- [AIM]: Each line from the start of the data below through the one containing "EYE, F, CX, HY = 0.97, 630.0, 512.0, 525.0" must be reproduced exactly.

- [DATA SECTION]:
========

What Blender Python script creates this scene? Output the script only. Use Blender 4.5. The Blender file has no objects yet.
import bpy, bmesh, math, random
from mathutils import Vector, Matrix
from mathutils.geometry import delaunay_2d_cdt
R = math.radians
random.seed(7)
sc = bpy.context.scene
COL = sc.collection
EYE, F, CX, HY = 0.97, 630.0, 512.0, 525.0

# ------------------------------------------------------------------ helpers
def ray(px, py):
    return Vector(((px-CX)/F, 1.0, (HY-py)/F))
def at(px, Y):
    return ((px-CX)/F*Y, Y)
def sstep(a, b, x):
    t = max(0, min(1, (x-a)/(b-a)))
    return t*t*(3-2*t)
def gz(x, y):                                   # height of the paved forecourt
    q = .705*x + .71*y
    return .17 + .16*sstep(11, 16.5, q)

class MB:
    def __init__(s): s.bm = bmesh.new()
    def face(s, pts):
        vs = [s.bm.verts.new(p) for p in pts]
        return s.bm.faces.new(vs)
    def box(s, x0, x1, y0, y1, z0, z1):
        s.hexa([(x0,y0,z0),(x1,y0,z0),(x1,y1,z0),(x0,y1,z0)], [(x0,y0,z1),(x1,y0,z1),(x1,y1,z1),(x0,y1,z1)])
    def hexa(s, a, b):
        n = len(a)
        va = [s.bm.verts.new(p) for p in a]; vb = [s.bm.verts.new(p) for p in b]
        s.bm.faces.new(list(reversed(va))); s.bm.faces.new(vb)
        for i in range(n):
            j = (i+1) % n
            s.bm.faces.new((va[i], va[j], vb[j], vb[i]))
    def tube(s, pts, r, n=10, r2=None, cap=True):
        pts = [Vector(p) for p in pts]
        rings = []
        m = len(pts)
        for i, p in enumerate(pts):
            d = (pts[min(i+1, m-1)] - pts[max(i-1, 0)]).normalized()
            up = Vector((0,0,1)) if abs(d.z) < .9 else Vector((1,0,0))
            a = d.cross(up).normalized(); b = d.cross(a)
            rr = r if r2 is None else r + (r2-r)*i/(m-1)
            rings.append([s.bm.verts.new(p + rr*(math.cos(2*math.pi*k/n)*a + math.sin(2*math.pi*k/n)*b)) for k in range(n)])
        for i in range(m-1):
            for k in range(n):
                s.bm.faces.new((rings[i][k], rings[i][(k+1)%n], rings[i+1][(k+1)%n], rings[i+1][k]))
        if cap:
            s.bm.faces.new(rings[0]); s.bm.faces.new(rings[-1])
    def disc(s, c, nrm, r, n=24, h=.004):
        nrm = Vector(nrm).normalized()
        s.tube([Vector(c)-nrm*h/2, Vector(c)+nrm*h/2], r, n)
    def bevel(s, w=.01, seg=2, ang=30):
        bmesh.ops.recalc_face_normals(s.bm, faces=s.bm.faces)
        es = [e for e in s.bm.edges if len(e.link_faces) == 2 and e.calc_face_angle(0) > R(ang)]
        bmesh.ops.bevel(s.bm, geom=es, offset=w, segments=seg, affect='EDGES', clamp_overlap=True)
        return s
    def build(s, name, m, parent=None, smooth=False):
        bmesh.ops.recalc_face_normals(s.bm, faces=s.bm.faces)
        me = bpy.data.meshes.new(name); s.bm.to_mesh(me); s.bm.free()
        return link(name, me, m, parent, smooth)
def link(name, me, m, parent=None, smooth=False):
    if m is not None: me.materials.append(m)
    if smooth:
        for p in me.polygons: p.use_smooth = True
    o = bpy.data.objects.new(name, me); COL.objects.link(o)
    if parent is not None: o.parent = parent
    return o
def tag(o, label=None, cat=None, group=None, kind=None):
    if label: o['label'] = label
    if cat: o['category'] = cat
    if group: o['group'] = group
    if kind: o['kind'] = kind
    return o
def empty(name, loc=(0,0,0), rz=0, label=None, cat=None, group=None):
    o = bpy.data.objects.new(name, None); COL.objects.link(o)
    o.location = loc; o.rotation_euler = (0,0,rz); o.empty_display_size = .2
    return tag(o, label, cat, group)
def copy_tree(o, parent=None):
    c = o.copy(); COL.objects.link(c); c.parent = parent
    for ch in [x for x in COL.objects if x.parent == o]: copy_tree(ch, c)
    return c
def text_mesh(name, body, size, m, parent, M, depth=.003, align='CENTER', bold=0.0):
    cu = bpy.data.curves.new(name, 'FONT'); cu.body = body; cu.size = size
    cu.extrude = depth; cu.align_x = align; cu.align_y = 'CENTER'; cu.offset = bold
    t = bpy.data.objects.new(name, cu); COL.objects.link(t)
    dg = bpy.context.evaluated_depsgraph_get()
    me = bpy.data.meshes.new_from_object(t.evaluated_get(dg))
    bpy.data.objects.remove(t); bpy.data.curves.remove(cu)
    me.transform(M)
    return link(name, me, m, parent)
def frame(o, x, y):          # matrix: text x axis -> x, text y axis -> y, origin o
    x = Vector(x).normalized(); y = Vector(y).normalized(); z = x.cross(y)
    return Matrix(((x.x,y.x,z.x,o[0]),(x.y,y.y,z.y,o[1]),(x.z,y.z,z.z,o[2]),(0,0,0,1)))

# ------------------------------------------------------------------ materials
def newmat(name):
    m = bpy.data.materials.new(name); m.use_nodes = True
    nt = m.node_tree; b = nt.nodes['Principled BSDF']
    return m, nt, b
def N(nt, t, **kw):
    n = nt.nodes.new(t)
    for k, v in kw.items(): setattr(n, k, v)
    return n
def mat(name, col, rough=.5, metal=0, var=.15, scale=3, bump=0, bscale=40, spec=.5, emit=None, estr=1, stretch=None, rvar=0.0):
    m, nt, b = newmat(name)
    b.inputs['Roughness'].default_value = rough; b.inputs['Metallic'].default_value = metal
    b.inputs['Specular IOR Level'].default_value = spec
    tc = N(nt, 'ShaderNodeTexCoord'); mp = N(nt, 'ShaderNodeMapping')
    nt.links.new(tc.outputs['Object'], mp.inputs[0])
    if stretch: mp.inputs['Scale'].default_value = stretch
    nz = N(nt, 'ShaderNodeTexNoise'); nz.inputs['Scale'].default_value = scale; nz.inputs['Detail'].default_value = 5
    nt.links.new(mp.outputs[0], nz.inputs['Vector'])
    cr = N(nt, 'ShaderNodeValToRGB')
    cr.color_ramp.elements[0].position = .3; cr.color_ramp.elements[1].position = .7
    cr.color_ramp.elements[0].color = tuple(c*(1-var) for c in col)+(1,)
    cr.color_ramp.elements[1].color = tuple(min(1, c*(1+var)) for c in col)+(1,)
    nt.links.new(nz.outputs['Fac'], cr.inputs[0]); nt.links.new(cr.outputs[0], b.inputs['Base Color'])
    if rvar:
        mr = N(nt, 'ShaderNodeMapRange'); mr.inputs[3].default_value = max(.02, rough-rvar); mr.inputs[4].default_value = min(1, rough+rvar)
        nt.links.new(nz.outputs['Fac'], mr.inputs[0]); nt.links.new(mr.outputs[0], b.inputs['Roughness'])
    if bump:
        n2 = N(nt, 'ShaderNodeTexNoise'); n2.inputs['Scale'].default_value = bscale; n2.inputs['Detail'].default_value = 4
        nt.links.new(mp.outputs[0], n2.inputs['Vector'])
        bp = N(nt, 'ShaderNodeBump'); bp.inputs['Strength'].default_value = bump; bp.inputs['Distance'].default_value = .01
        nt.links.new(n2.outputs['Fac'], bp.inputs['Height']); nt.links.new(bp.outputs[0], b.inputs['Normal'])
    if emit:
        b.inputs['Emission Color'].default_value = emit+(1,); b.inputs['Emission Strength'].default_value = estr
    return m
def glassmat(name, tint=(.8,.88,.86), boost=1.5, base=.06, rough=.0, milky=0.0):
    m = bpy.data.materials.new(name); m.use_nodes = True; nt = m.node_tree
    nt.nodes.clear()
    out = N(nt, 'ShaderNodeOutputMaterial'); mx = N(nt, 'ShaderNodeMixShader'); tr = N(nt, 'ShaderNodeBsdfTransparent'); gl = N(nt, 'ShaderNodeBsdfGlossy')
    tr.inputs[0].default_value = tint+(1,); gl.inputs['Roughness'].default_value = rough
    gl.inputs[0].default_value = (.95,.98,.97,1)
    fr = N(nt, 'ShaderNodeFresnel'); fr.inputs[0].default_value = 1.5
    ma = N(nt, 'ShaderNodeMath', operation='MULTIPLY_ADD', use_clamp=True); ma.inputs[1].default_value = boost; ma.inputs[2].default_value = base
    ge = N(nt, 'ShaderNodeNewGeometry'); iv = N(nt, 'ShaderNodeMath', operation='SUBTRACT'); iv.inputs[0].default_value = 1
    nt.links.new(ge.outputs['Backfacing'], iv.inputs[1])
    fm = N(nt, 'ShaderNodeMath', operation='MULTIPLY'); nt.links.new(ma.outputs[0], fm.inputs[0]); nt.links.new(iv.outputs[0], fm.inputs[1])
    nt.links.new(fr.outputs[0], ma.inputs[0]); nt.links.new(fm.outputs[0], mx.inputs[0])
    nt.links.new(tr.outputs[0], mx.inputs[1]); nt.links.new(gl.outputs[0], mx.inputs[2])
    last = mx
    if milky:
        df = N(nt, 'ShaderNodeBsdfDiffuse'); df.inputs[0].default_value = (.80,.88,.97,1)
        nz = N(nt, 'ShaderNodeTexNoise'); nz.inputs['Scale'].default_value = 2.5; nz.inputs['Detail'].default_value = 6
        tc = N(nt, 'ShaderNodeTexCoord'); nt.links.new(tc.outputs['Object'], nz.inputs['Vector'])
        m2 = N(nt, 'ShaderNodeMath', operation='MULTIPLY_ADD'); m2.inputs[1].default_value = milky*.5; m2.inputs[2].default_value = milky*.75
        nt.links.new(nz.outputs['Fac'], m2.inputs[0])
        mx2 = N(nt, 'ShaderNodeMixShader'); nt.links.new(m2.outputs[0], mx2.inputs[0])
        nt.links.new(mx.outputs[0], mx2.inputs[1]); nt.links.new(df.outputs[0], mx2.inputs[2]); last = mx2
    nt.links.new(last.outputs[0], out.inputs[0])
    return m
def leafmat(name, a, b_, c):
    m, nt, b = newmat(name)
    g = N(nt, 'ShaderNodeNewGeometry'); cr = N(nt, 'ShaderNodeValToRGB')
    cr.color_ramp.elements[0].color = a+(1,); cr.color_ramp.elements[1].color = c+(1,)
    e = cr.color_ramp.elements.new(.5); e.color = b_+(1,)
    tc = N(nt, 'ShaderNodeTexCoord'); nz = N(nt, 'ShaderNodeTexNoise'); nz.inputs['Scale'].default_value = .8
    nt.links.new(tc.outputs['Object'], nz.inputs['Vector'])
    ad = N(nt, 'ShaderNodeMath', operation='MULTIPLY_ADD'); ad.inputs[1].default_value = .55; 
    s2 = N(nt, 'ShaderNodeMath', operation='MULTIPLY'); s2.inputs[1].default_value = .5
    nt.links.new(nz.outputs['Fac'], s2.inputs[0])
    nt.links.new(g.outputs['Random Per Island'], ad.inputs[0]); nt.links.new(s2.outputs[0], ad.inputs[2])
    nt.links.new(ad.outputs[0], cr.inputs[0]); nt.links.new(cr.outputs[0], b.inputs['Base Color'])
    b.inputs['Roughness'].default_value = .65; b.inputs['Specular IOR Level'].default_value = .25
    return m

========

- [TASK SOLUTION]:
What Blender Python script creates this scene? Output the script only. Use Blender 4.5. The Blender file has no objects yet.
import bpy, bmesh, math, random
from mathutils import Vector, Matrix
from mathutils.geometry import delaunay_2d_cdt
R = math.radians
random.seed(7)
sc = bpy.context.scene
COL = sc.collection
EYE, F, CX, HY = 0.97, 630.0, 512.0, 525.0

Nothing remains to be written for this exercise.